Vibrationstoleranz, Wartungsfreiheit und lange Lebensdauer
Wie schon erwähnt zeichnen sich die mit der neuen Technologie ausgestatteten Wegaufnehmer durch hohe Toleranz gegenüber Vibrationen und Stößen aus. Die Bestimmung der Position erfolgt durch die Überlagerung von zwei Magnetfeldern: Das erste Magnetfeld wird mittels eines Stromimpulses entlang des Sensors erzeugt und wirkt auf das zweite Magnetfeld, das durch den Positionsmagnet erzeugt wird, der an der bewegten Achse befestigt ist. Die Funktionsweise ohne einen mechanischen Kontakt macht das System fast verschleißfrei und sorgt für eine extrem hohe Lebensdauer. Da die Geräte zudem mit einem Gehäuse nach Schutzart IP67 ausgestattet sind, sind sie ideal für den Einsatz in schwierigen Umgebungen geeignet.
Verschiedenene Varianten – die Anwendung entscheidet
Die Aufnehmer sind sowohl in Profil- als auch in Stabbauform erhältlich. Die Bauart „Profil“ ist universell einsetzbar und lässt sich sehr einfach mit Halterungen direkt an der zu messenden Struktur montieren. Der Positionsgeber ist wahlweise frei oder geführt. In der Stabbauform aus Edelstahl werden die magnetostriktiven Aufnehmer zum Beispiel in Hydraulikzylindern mit Betriebsdrücken bis 350 bar eingesetzt, um die Position des Kolbens in Echtzeit zu erfassen. Auch können sie dank einer magnetischen Schwimmerausführung zur Füllstandsmessung eingesetzt werden. Alle Bauformen sind mit Analogsignal oder digitalen Schnittstellen (z. B. SSI, Feldbusse) erhältlich.Die große Auswahl an Analogausgängen ermöglicht eine direkte Messung von Weg und Geschwindigkeit sowie die inverse Messung mit hoher Präzision.

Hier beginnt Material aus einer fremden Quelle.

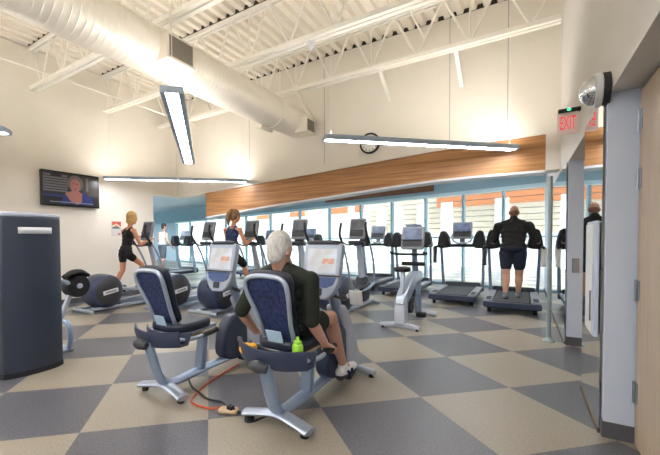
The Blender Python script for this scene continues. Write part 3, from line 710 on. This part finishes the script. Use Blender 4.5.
# towel hanging on the treadmill and water holder rings
def hanging(x, y, z, label, m='white_towel', nm='hanging_towel'):
    q = MB(); q.quads([[(-.04+.08*i/6, .01*math.sin(i*1.7+jj*.4), -.34*jj/8) for i in range(7)] for jj in range(9)])
    o = q.build(nm, m); so = o.modifiers.new('s', 'SOLIDIFY'); so.thickness = .012; o.location = (x, y, z); tag(o, label, 'towel', 'towels on treadmill rails')
hanging(.33, 8.02, 1.085, 'light towel hanging from the right rail of the walking man\'s treadmill')
hanging(-.61, 8.02, 1.085, 'grey towel hanging from the left rail of the walking man\'s treadmill', 'cloth_grey')
hanging(-1.59, 8.42, 1.085, 'grey towel hanging from the left rail of the unused treadmill beside the walking man', 'cloth_grey')

# ------------------------------------------------------------------ upright bike
u = thing('upright_bike', 'upright exercise bike in front of the windows, right of the bike rider', 'exercise bike', (-1.43, 5.12, 0))
rf = MB().tube([(-.27, 0, .035), (0, .02, .06), (.27, 0, .035)], .04, seg=12, w=(.6, 1)).build('rear_foot', 'light_grey', u)
for s in (-1, 1): MB().cyl((s*.24, 0, 0), (s*.24, 0, .03), .025).build('rubber_foot', 'black_rubber', rf)
MB().tube([(-.27, 1.15, .035), (0, 1.15, .06), (.27, 1.15, .035)], .04, seg=12, w=(.6, 1)).build('front_foot', 'light_grey', u)
MB().prism([(-.02, .06), (.0, .36), (.06, .44), (.2, .44), (.16, .3), (.14, .06)], -.08, .08, 'x').build('rear_leg', 'light_grey', u, bev=.02)
MB().bar((0, .1, .4), (0, .16, .8), .06, .045).build('seat_post', 'silver', u, bev=.008)
MB().prism([(-.07, -.1), (-.11, -.04), (-.11, .04), (-.06, .12), (-.025, .2), (.025, .2), (.06, .12), (.11, .04), (.11, -.04), (.07, -.1)], 0, .07, 'z').xf(Matrix.Translation((0, .13, .8))).build('saddle', 'black_rubber', u, bev=.025, seg=3)
bp = smooth([(.0, 0, .34), (.05, 0, .46), (.3, 0, .6), (.62, 0, .72), (.95, 0, .76), (1.13, 0, .7), (1.1, 0, .6), (.85, 0, .6), (.6, 0, .53), (.36, 0, .4), (.15, 0, .32)], 4, True)
MB().prism([(p.x, p.z) for p in bp], -.07, .07, 'x').build('main_frame', 'silver', u, bev=.03, seg=3)
MB().bar((0, 1.06, .66), (0, 1.14, .05), .07, .09).build('front_leg', 'silver_blue', u, bev=.015)
MB().bar((0, .52, .55), (0, .52, .26), .05, .09).build('crank_hanger', 'charcoal', u, bev=.01)
MB().lathe([(.1, -.05), (.135, -.045), (.14, 0), (.135, .045), (.1, .05)], (0, .52, .28), 'x', 28).build('crank_cover', 'charcoal', u, ang=50)
MB().tube([(0, .9, .7), (0, .86, .9), (0, .8, 1.2)], [.05, .045, .04], seg=12).build('mast', 'silver_blue', u)
MB().tube([(0, .7, 1.03), (-.16, .66, 1.03), (-.25, .5, 1.05), (-.24, .38, 1.07)], .02).build('handlebar', 'black_rubber', u)
MB().tube([(0, .7, 1.03), (.16, .66, 1.03), (.25, .5, 1.05), (.24, .38, 1.07)], .02).build('handlebar', 'black_rubber', u)
MB().box((0, .74, .88), (.36, .07, .06)).build('arm_pad', 'black_foam', u, bev=.02)
cr = MB().cyl((-.1, .52, .28), (.1, .52, .28), .02); cr.cyl((.09, .52, .28), (.09, .58, .12), .014); cr.cyl((-.09, .52, .28), (-.09, .46, .44), .014); cr.build('crank', 'mid_grey', u)
for s, yy, zz in ((1, .58, .12), (-1, .46, .44)): MB().box((s*.16, yy, zz), (.13, .12, .07)).build('pedal', 'black_rubber', u, bev=.015)
console(u, (0, .72, 1.28), .34, .36, 14, 'screen_dim', 'mid_grey', 1)

# ------------------------------------------------------------------ strength machine at the left edge
w = thing('weight_machine', 'strength machine with a tall dark curved tower at the left edge', 'weight machine', (-3.95, 1.6, 0))
pl = [(.0, -.27), (.035, -.2), (.055, -.1), (.06, 0), (.055, .1), (.035, .18), (-.01, .245), (-.08, .262), (-.3, .262), (-.36, .2), (-.36, -.2), (-.3, -.29), (-.05, -.29)]
MB().prism(pl, .0, 1.5, 'z').build('tower', 'tower_paint', w, ang=40, bev=.012)
MB().prism([(x*1.02, y_*1.02) for x, y_ in pl], 1.5, 1.545, 'z').build('top_cap', 'light_grey', w, bev=.015, label='pale grey rounded top cap')
MB().prism([(x*1.01, y_*1.01) for x, y_ in pl], 0, .05, 'z').build('plinth', 'black_rubber', w)
lp = MB(); lp.quads([[(.062-.6*yy*yy, yy, z) for yy in (-.15, -.1, -.05, 0, .05, .1, .135)] for z in (1.345, 1.405)])
o = lp.build('name_plate', 'plate_white', w, label='long pale name plate'); so = o.modifiers.new('s', 'SOLIDIFY'); so.thickness = .006; so.offset = 0
# arm with roller pads beyond the tower
MB().tube([(-.25, .2, .85), (-.6, .5, .8), (-.78, .77, .71)], .028).build('arm', 'silver', w)
MB().lathe([(.06, -.1), (.13, -.095), (.145, -.07), (.145, .07), (.13, .095), (.06, .1)], (-.78, .77, .71), 'x', 28).build('roller_pad', 'black_foam', w, ang=50)
MB().lathe([(.034, .098), (.034, .112), (.015, .12)], (-.78, .77, .71), 'x', 18).build('pad_cap', 'light_grey', w)
MB().tube([(-.72, .6, .83), (-.72, .7, .875), (-.72, .8, .88), (-.72, .9, .83)], [.03, .045, .045, .03], w=(1.6, .8)).build('upper_pad', 'black_foam', w)
MB().tube([(-.5, .5, .02), (-.42, .5, .04), (-.38, .5, .16), (-.42, .5, .3), (-.5, .5, .34)], .03, seg=12).build('foot_rail', 'silver_blue', w)
MB().bar((-.85, .5, .03), (-.78, .7, .6), .06, .05).build('post', 'light_grey', w, bev=.01)
MB().span((-.9, .25, 0), (-.4, .55, .035)).build('base', 'silver', w, bev=.01)

# ------------------------------------------------------------------ floor outlet and cords
fo = thing('floor_outlet', 'tan floor outlet cover between the two recumbent bikes', 'outlet', (-1.8, 1.975, 0))
MB().prism(rrect(.15, .09, .03), 0, .03, 'z').xf(Matrix.Rotation(R(20), 4, 'Z')).build('cover', 'tan_plastic', fo, bev=.012)
MB().box((.02, .0, .04), (.05, .04, .03)).build('plug', 'black_rubber', fo, bev=.006)
def cord(pts, m, label): tag(MB().tube(pts, .0075, seg=8, k=8).build('power_cord', m), label, 'cord', 'power cords')
cord([(-1.775, 1.975, .04), (-1.72, 2.0, .012), (-1.66, 2.0, .01), (-1.6, 1.93, .01), (-1.55, 1.96, .01), (-1.48, 2.1, .03), (-1.42, 2.15, .06)], 'cord_black', 'black cord from the floor outlet to the occupied bike')
cord([(-1.8, 2.0, .045), (-1.86, 2.02, .012), (-1.95, 2.06, .01), (-2.08, 2.04, .01), (-2.2, 2.08, .01), (-2.32, 2.1, .03), (-2.42, 2.15, .06)], 'cord_black', 'black cord from the floor outlet to the empty recumbent bike')
cord([(-1.86, 1.95, .03), (-1.95, 1.93, .009), (-2.1, 1.92, .009), (-2.2, 2.0, .009), (-2.33, 2.35, .009), (-2.4, 2.8, .009)], 'cord_orange', 'orange cord running along the floor to the empty recumbent bike')

# ------------------------------------------------------------------ people
def capsule(m, a, b, ra, rb, n=12):
    a = Vector(a); b = Vector(b)
    m.tube([a, b], [ra, rb], n, sm=False); m.ell(a, ra, seg=12); m.ell(b, rb, seg=12)
def remesh(o, v, it=4):
    r_ = o.modifiers.new('r', 'REMESH'); r_.mode = 'VOXEL'; r_.voxel_size = v; r_.use_smooth_shade = True
    s_ = o.modifiers.new('s', 'SMOOTH'); s_.iterations = it; s_.factor = .5
    return o
def hand(m, wr, d, n, side, curl=35, s=1.0):
    """palm and five separate fingers from the wrist wr along d, curling towards n; side = direction of the thumb"""
    d = Vector(d).normalized(); n = Vector(n); n = (n-d*n.dot(d)).normalized(); w = Vector(side); w = (w-d*w.dot(d)-n*w.dot(n)).normalized()
    wr = Vector(wr); B = Matrix((w, n, d)).transposed()
    m.ell(wr+d*.045*s, (.042*s, .017*s, .055*s), B, 14)
    for k, (off, L) in enumerate(((.03, .072), (.01, .08), (-.011, .075), (-.031, .06))):
        p = wr+d*.085*s+w*off*s; ang = 8
        for q in range(3):
            a = R(ang); dd = d*math.cos(a)+n*math.sin(a); e = p+dd*L*s*(.45, .32, .25)[q]
            capsule(m, p, e, .0092*s-.0006*q, .0086*s-.0006*q, 8); p = e; ang += curl
    p = wr+d*.03*s+w*.035*s
    for q in range(2):
        dd = (d*.75+w*(.75-.5*q)+n*(.25+.45*q)).normalized(); e = p+dd*.038*s; capsule(m, p, e, .0115*s, .0095*s, 8); p = e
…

Die beschriebenen Bauarten sind in drei verschiedenen Varianten erhältlich (Messbereiche von < 1500 bis < 4000 Millimeter). Typische Anwendungen für die Sensoren sind Tänzerregelung (Basisausführung), Pressen (Plus-Ausführungen) und Spitzgießmaschinen, Windkrafträder oder auch Tore von Staumauern.
Sensoren im Automatisierungsverbund
Sensoren sind heute neben ihrer ureigenen Funktion in der Maschine auch unverzichtbare elektronische Bausteine für eine erfolgreiche Maschine-zu-Maschine- und Mensch-zu-Maschine-Kommunikation. Sie ermöglichen den Datenaustausch zwischen den verschiedenen Automatisierungssystemen, die Maschinensteuerung und -synchronisierung sowie die Überwachung von Produktionsanlagen. So statten Hersteller wie Gefran ihre Sensoren heute mit Kommunikationsschnittstellen wie IO-Link und/oder RTE/ProfiNET für den ethernetbasierten Datenaustausch in Echtzeit aus. Das IO-Link-Protokoll gestattet u. a. die Selbstdiagnostik der Sensoren zur vorbeugenden Wartung und Vermeidung von Maschinenstillständen.